Set the listing down again exactly, please, apart from its pictures.

START Data block

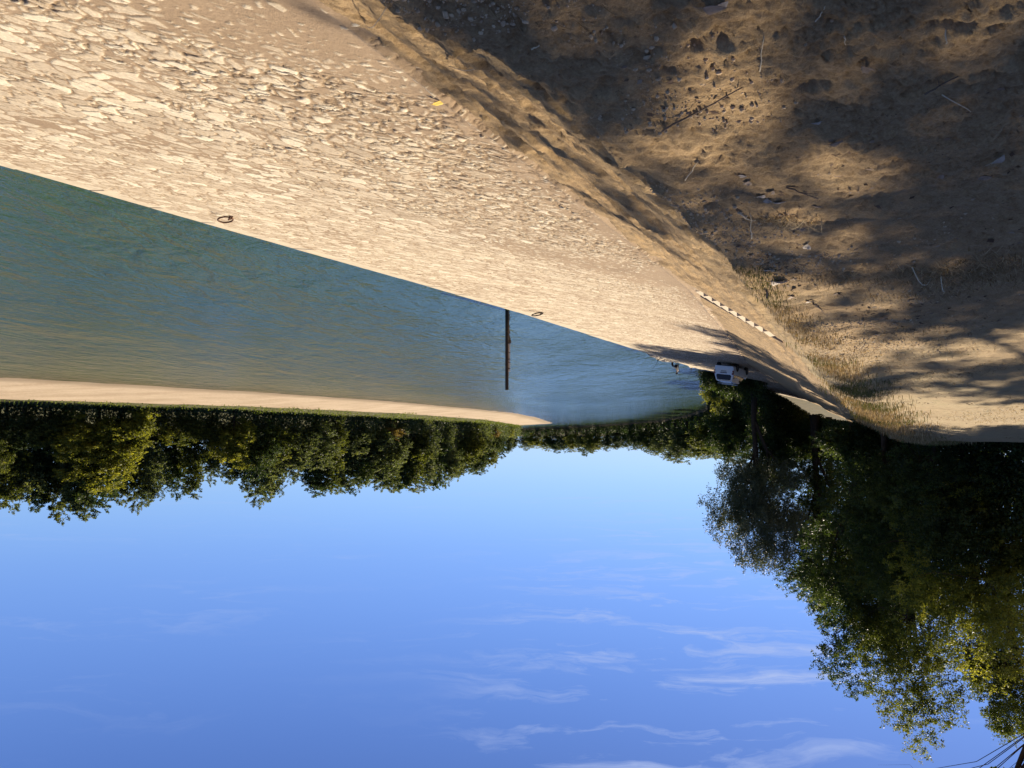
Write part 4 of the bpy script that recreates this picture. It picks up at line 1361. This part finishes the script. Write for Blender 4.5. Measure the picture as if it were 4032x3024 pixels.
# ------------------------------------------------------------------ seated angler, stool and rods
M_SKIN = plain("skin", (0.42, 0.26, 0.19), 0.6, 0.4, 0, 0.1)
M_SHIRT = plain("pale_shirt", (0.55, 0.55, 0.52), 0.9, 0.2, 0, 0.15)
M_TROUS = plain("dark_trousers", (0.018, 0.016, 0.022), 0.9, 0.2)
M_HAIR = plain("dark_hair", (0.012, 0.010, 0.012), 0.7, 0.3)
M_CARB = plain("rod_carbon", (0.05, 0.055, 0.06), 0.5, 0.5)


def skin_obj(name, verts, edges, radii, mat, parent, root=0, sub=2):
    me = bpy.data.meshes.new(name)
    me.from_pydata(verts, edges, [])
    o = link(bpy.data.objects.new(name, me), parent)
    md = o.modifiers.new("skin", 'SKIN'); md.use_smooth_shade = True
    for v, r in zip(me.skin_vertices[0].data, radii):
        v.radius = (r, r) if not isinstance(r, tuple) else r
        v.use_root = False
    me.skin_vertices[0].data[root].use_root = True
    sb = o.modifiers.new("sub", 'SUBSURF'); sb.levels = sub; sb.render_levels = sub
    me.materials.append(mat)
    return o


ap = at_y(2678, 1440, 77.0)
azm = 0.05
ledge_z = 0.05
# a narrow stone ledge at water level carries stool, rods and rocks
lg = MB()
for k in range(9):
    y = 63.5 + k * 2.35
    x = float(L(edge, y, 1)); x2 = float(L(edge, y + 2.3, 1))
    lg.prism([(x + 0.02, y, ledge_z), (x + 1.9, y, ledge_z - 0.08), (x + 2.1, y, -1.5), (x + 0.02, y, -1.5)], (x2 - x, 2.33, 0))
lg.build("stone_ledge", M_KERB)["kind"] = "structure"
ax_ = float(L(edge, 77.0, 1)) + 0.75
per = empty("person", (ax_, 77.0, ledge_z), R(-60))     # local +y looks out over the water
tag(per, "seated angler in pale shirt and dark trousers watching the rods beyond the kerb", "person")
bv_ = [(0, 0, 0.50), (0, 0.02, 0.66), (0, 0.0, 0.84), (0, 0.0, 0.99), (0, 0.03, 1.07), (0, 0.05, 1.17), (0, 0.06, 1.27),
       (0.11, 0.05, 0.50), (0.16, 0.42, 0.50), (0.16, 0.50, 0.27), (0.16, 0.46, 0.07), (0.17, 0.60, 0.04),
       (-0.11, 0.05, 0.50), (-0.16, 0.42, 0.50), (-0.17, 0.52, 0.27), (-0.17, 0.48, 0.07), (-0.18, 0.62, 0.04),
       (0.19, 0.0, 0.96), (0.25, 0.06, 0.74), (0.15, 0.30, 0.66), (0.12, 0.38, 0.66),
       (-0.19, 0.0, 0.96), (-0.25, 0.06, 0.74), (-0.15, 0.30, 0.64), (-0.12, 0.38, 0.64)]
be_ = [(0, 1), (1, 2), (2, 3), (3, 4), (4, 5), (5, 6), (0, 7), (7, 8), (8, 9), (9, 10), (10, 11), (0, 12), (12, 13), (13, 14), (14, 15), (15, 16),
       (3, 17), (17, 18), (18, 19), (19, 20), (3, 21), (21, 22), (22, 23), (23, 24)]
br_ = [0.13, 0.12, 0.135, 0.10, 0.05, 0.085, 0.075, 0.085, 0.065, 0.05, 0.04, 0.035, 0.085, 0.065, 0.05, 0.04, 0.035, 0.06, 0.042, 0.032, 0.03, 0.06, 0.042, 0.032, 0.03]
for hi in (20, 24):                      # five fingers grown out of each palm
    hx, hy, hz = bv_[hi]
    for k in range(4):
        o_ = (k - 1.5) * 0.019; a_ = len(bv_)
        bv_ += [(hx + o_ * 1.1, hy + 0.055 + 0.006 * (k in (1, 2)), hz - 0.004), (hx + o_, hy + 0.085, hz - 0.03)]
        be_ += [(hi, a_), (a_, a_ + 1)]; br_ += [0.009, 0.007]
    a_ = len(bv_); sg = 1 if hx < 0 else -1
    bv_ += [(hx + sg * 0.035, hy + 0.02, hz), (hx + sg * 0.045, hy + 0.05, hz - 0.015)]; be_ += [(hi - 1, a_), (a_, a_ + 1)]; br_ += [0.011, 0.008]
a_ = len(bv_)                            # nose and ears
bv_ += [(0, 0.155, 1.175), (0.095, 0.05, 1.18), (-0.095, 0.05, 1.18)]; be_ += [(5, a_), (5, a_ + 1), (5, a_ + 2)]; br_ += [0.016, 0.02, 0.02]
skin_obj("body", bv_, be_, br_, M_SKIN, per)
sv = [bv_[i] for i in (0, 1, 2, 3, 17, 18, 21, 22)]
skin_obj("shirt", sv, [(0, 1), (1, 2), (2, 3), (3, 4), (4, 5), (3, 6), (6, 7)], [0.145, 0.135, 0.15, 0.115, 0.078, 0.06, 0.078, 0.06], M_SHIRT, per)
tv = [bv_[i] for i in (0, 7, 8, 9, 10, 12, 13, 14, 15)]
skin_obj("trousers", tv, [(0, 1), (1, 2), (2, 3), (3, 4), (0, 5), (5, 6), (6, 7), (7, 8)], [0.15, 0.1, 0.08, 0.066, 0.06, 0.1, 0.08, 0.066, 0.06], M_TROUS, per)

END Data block

__Written solution__.
Write part 4 of the bpy script that recreates this picture. It picks up at line 1361. This part finishes the script. Write for Blender 4.5. Measure the picture as if it were 4032x3024 pixels.
# ------------------------------------------------------------------ seated angler, stool and rods
M_SKIN = plain("skin", (0.42, 0.26, 0.19), 0.6, 0.4, 0, 0.1)
M_SHIRT = plain("pale_shirt", (0.55, 0.55, 0.52), 0.9, 0.2, 0, 0.15)
M_TROUS = plain("dark_trousers", (0.018, 0.016, 0.022), 0.9, 0.2)
M_HAIR = plain("dark_hair", (0.012, 0.010, 0.012), 0.7, 0.3)
M_CARB = plain("rod_carbon", (0.05, 0.055, 0.06), 0.5, 0.5)


def skin_obj(name, verts, edges, radii, mat, parent, root=0, sub=2):
    me = bpy.data.meshes.new(name)
    me.from_pydata(verts, edges, [])
    o = link(bpy.data.objects.new(name, me), parent)
    md = o.modifiers.new("skin", 'SKIN'); md.use_smooth_shade = True
    for v, r in zip(me.skin_vertices[0].data, radii):
        v.radius = (r, r) if not isinstance(r, tuple) else r
        v.use_root = False
    me.skin_vertices[0].data[root].use_root = True
    sb = o.modifiers.new("sub", 'SUBSURF'); sb.levels = sub; sb.render_levels = sub
    me.materials.append(mat)
    return o


ap = at_y(2678, 1440, 77.0)
azm = 0.05
ledge_z = 0.05
# a narrow stone ledge at water level carries stool, rods and rocks
lg = MB()
for k in range(9):
    y = 63.5 + k * 2.35
    x = float(L(edge, y, 1)); x2 = float(L(edge, y + 2.3, 1))
    lg.prism([(x + 0.02, y, ledge_z), (x + 1.9, y, ledge_z - 0.08), (x + 2.1, y, -1.5), (x + 0.02, y, -1.5)], (x2 - x, 2.33, 0))
lg.build("stone_ledge", M_KERB)["kind"] = "structure"
ax_ = float(L(edge, 77.0, 1)) + 0.75
per = empty("person", (ax_, 77.0, ledge_z), R(-60))     # local +y looks out over the water
tag(per, "seated angler in pale shirt and dark trousers watching the rods beyond the kerb", "person")
bv_ = [(0, 0, 0.50), (0, 0.02, 0.66), (0, 0.0, 0.84), (0, 0.0, 0.99), (0, 0.03, 1.07), (0, 0.05, 1.17), (0, 0.06, 1.27),
       (0.11, 0.05, 0.50), (0.16, 0.42, 0.50), (0.16, 0.50, 0.27), (0.16, 0.46, 0.07), (0.17, 0.60, 0.04),
       (-0.11, 0.05, 0.50), (-0.16, 0.42, 0.50), (-0.17, 0.52, 0.27), (-0.17, 0.48, 0.07), (-0.18, 0.62, 0.04),
       (0.19, 0.0, 0.96), (0.25, 0.06, 0.74), (0.15, 0.30, 0.66), (0.12, 0.38, 0.66),
       (-0.19, 0.0, 0.96), (-0.25, 0.06, 0.74), (-0.15, 0.30, 0.64), (-0.12, 0.38, 0.64)]
be_ = [(0, 1), (1, 2), (2, 3), (3, 4), (4, 5), (5, 6), (0, 7), (7, 8), (8, 9), (9, 10), (10, 11), (0, 12), (12, 13), (13, 14), (14, 15), (15, 16),
       (3, 17), (17, 18), (18, 19), (19, 20), (3, 21), (21, 22), (22, 23), (23, 24)]
br_ = [0.13, 0.12, 0.135, 0.10, 0.05, 0.085, 0.075, 0.085, 0.065, 0.05, 0.04, 0.035, 0.085, 0.065, 0.05, 0.04, 0.035, 0.06, 0.042, 0.032, 0.03, 0.06, 0.042, 0.032, 0.03]
for hi in (20, 24):                      # five fingers grown out of each palm
    hx, hy, hz = bv_[hi]
    for k in range(4):
        o_ = (k - 1.5) * 0.019; a_ = len(bv_)
        bv_ += [(hx + o_ * 1.1, hy + 0.055 + 0.006 * (k in (1, 2)), hz - 0.004), (hx + o_, hy + 0.085, hz - 0.03)]
        be_ += [(hi, a_), (a_, a_ + 1)]; br_ += [0.009, 0.007]
    a_ = len(bv_); sg = 1 if hx < 0 else -1
    bv_ += [(hx + sg * 0.035, hy + 0.02, hz), (hx + sg * 0.045, hy + 0.05, hz - 0.015)]; be_ += [(hi - 1, a_), (a_, a_ + 1)]; br_ += [0.011, 0.008]
a_ = len(bv_)                            # nose and ears
bv_ += [(0, 0.155, 1.175), (0.095, 0.05, 1.18), (-0.095, 0.05, 1.18)]; be_ += [(5, a_), (5, a_ + 1), (5, a_ + 2)]; br_ += [0.016, 0.02, 0.02]
skin_obj("body", bv_, be_, br_, M_SKIN, per)
sv = [bv_[i] for i in (0, 1, 2, 3, 17, 18, 21, 22)]
skin_obj("shirt", sv, [(0, 1), (1, 2), (2, 3), (3, 4), (4, 5), (3, 6), (6, 7)], [0.145, 0.135, 0.15, 0.115, 0.078, 0.06, 0.078, 0.06], M_SHIRT, per)
tv = [bv_[i] for i in (0, 7, 8, 9, 10, 12, 13, 14, 15)]
skin_obj("trousers", tv, [(0, 1), (1, 2), (2, 3), (3, 4), (0, 5), (5, 6), (6, 7), (7, 8)], [0.15, 0.1, 0.08, 0.066, 0.06, 0.1, 0.08, 0.066, 0.06], M_TROUS, per)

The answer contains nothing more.